[Records from a data source]

= = = = =

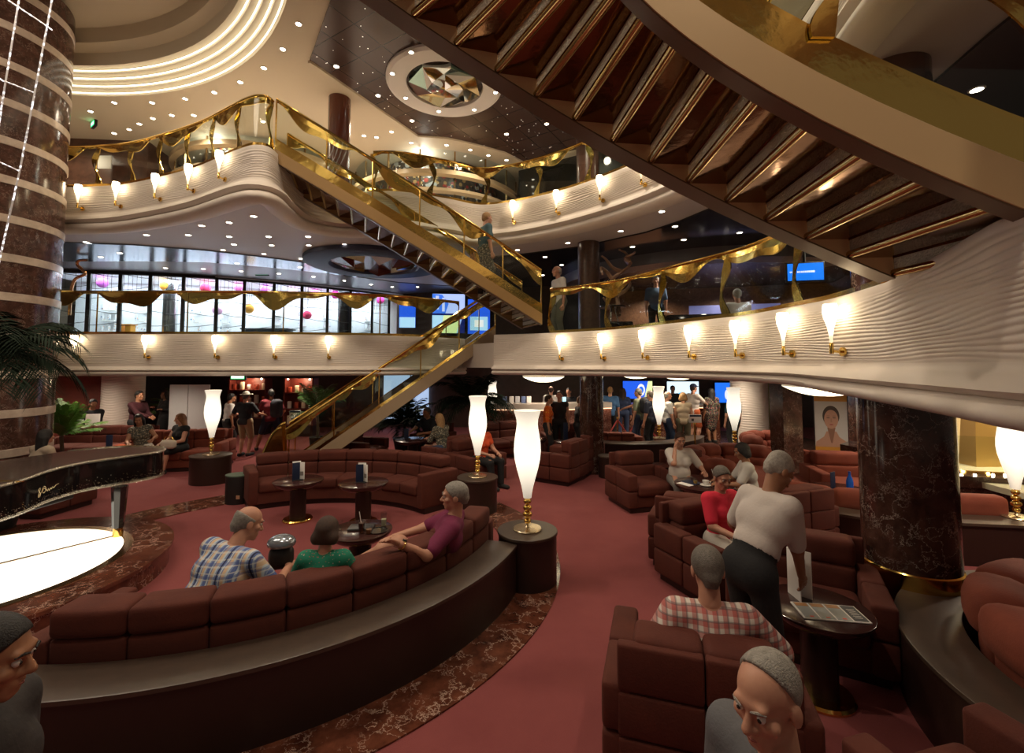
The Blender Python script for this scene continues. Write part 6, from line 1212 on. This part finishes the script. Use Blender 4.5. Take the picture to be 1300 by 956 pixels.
B3 = [(0, 13, 0, .30, (.62, .42, .24), .85), (0, 13, .45, .28, (.05, .09, .30), .9), (0, 26, .10, .18, (.06, .10, .33), .7), (2, 14, 0, .22, (.07, .11, .32), .55), (2, 28, .3, .22, (.62, .62, .60), .55), (0, 6.5, .2, .06, (.012, .015, .04), .9)]
plaid('plaid_blue', (.46, .55, .62), B3); plaid('plaid_red', (.66, .60, .54), [(0, 20, 0, .48, (.42, .03, .025), .60), (2, 20, .2, .48, (.42, .03, .025), .60), (0, 20, .6, .18, (.10, .08, .09), .55), (2, 20, .8, .18, (.10, .08, .09), .55)])
spots('green_print', (.010, .20, .12), [(.45, .42, .36), (.40, .12, .10)], 30, .17); spots('orange_print', (.75, .13, .015), [(.85, .45, .05), (.6, .06, .01)], 22, .3); spots('floral_dress', (.02, .018, .02), [(.40, .06, .08), (.25, .30, .16), (.5, .4, .3)], 22, .28); spots('leaf_print', (.06, .06, .05), [(.35, .32, .24), (.2, .16, .1)], 24, .35); spots('white_check', (.62, .60, .60), [(.35, .38, .45)], 40, .3)
NAVY_, BLK, WHT, KHA = (.015, .02, .045), (.012, .012, .014), (.66, .64, .60), (.36, .27, .16)
# --- the people round the pit
person('bald man in a blue and tan checked shirt seated with his back to the camera', (-2.34, 3.46), (.25, 1), 'sit', 34, 8, ((-2.4, 4.1, .55), (-1.92, 4.0, .62)), head=(-35, 5), s=1.07, fat=.6, top=('plaid_blue', None, .75), bottom=('maroon_trousers', (.10, .02, .02), .9), hair=('bald', 'grey'), seat=.40, h=.0125)
person('woman with a brown bob and green printed top seated with her back turned', (-1.47, 3.62), (-.05, 1), 'sit', 8, 0, ((-1.72, 3.98, .62), (-1.3, 4.0, .6)), head=(-5, 12), s=.90, fem=True, top=('green_print', None, .8), bottom=('dark_skirt', (.03, .03, .035), 1.2), hair=('bob', 'brown'), seat=.37, h=.0125)
person('grey haired man in a magenta polo shirt lounging with one arm along the sofa back', (-.71, 4.52), (-1, .0), 'sit', -14, 0, ((-.92, 3.95, .86), (-1.15, 4.55, .66)), ((-1.42, 4.36, .50), (-1.30, 4.62, .07)), head=(6, 12), s=1.08, shrink=1.1, fat=1., top=('magenta_polo', (.155, .012, .055), .8), bottom=('navy_shorts', NAVY_, .82), hair=('short', 'grey'), seat=.31, h=.0125, watch=(0, M_BRASS))
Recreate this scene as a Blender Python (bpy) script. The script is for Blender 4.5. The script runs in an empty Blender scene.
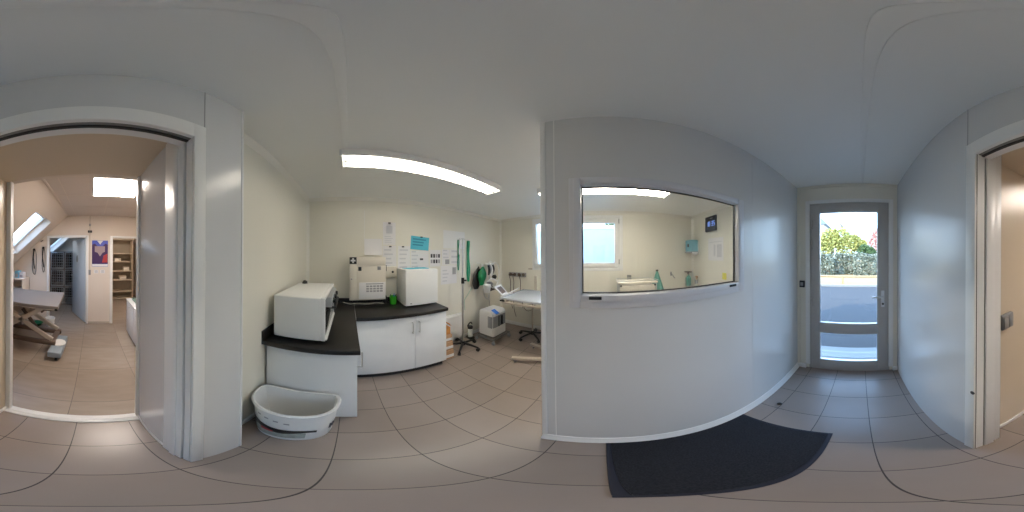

= = = = =

▶ Directions:
Return the listing above unchanged, apart from dropping its pictures.

▶ The solution:
The Blender Python script for this scene continues. Write part 6, from line 1212 on. This part finishes the script. Use Blender 4.5. Take the picture to be 1300 by 956 pixels.
B3 = [(0, 13, 0, .30, (.62, .42, .24), .85), (0, 13, .45, .28, (.05, .09, .30), .9), (0, 26, .10, .18, (.06, .10, .33), .7), (2, 14, 0, .22, (.07, .11, .32), .55), (2, 28, .3, .22, (.62, .62, .60), .55), (0, 6.5, .2, .06, (.012, .015, .04), .9)]
plaid('plaid_blue', (.46, .55, .62), B3); plaid('plaid_red', (.66, .60, .54), [(0, 20, 0, .48, (.42, .03, .025), .60), (2, 20, .2, .48, (.42, .03, .025), .60), (0, 20, .6, .18, (.10, .08, .09), .55), (2, 20, .8, .18, (.10, .08, .09), .55)])
spots('green_print', (.010, .20, .12), [(.45, .42, .36), (.40, .12, .10)], 30, .17); spots('orange_print', (.75, .13, .015), [(.85, .45, .05), (.6, .06, .01)], 22, .3); spots('floral_dress', (.02, .018, .02), [(.40, .06, .08), (.25, .30, .16), (.5, .4, .3)], 22, .28); spots('leaf_print', (.06, .06, .05), [(.35, .32, .24), (.2, .16, .1)], 24, .35); spots('white_check', (.62, .60, .60), [(.35, .38, .45)], 40, .3)
NAVY_, BLK, WHT, KHA = (.015, .02, .045), (.012, .012, .014), (.66, .64, .60), (.36, .27, .16)
# --- the people round the pit
person('bald man in a blue and tan checked shirt seated with his back to the camera', (-2.34, 3.46), (.25, 1), 'sit', 34, 8, ((-2.4, 4.1, .55), (-1.92, 4.0, .62)), head=(-35, 5), s=1.07, fat=.6, top=('plaid_blue', None, .75), bottom=('maroon_trousers', (.10, .02, .02), .9), hair=('bald', 'grey'), seat=.40, h=.0125)
person('woman with a brown bob and green printed top seated with her back turned', (-1.47, 3.62), (-.05, 1), 'sit', 8, 0, ((-1.72, 3.98, .62), (-1.3, 4.0, .6)), head=(-5, 12), s=.90, fem=True, top=('green_print', None, .8), bottom=('dark_skirt', (.03, .03, .035), 1.2), hair=('bob', 'brown'), seat=.37, h=.0125)
person('grey haired man in a magenta polo shirt lounging with one arm along the sofa back', (-.71, 4.52), (-1, .0), 'sit', -14, 0, ((-.92, 3.95, .86), (-1.15, 4.55, .66)), ((-1.42, 4.36, .50), (-1.30, 4.62, .07)), head=(6, 12), s=1.08, shrink=1.1, fat=1., top=('magenta_polo', (.155, .012, .055), .8), bottom=('navy_shorts', NAVY_, .82), hair=('short', 'grey'), seat=.31, h=.0125, watch=(0, M_BRASS))
Recreate this scene as a Blender Python (bpy) script. The script is for Blender 4.5. The script runs in an empty Blender scene.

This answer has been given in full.